The SANDF has about 1 350 troops in the DRC, mainly a combat group from the 5th SA Infantry Battalion based in Ladysmith. This plus the support staff for the three Rooivalk attack helicopters.

But military analysts warned this week that fighting the FDLR could be difficult.

André Roux, military analyst at the Institute for Security Studies (ISS) in Pretoria, said they were a scattered force of small militias, numbering about 1 500 in total, of whom only 300 were hardcore fighters.

“If you attack them, they will scatter into the bush. They’re not going to stand and fight.
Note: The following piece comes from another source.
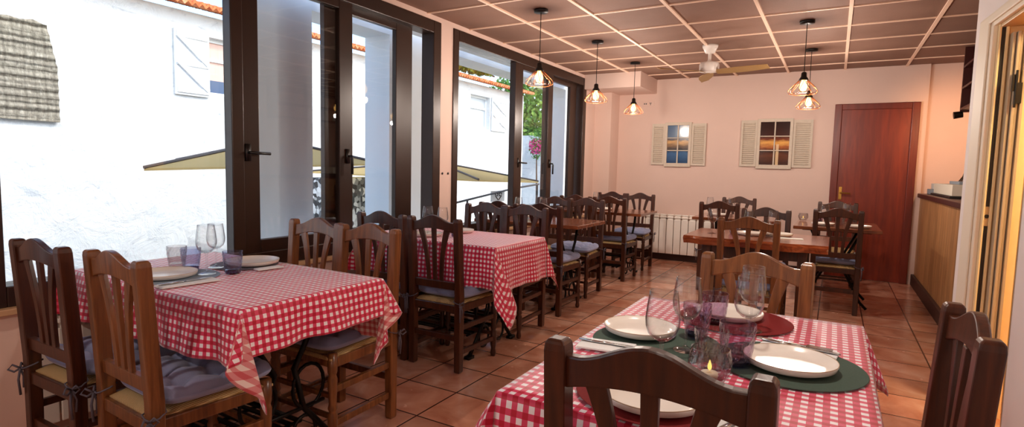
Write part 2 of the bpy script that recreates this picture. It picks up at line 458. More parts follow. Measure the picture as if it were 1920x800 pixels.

And what’s to stop them using the same tactics as the LRA?” asked Roux, referring to the Lord’s Resistance Army, the Ugandan rebels operating in several countries, including the DRC.

When pursued by superior military forces in the past, the LRA has massacred hundreds of civilians to discourage further attack.

And, as Monusco warned this week, because the FDLR fighters are more integrated into the local population, more civilians are likely to be caught in the crossfire of any battle.

Although the FDLR’s likely tactics of not standing and fighting should reduce the risk of casualties to the soldiers of the FIB, Roux warned the rebels might concentrate their forces to ambush an initial reconnaissance patrol of the FIB to inflict casualties and damage morale before retreating.

Some official military sources insist regional governments are still discussing an extended deadline for the FDLR to surrender. But all the signs point to imminent action.

Roux thought it had now become politically unavoidable for the FIB to engage the FDLR militarily to repay Rwanda for withdrawing its support from the M23 in 2013 so it could be defeated.

It was also politically necessary for the DRC and FIB to attack the FDLR to keep Rwanda neutral, Roux said, to avoid a repetition of its previous military excursions into the DRC to try to eliminate the FDLR.

Even if the DRC and FIB failed to eliminate the FDLR, they might achieve this political objective by having shown good faith.

He noted the original UN mandate establishing the FIB in 2012 had specified 33 rebel groups it was supposed to “neutralise” and so far it had only neutralised the M23 rebel group. Since then the number of these groups had risen to about 50.

Military analyst Helmoed Heitman agreed with Roux that defeating the FDLR would not be easy.

“Defeating the M23 was luck. It helped that they were caught by surprise by South Africa’s attack helicopters,” he said. They had melted into the bush.

The FDLR, while not as organised as the M23, had been around longer and is battle-hardened. “They will be difficult to fight. They must first be found to be defeated.”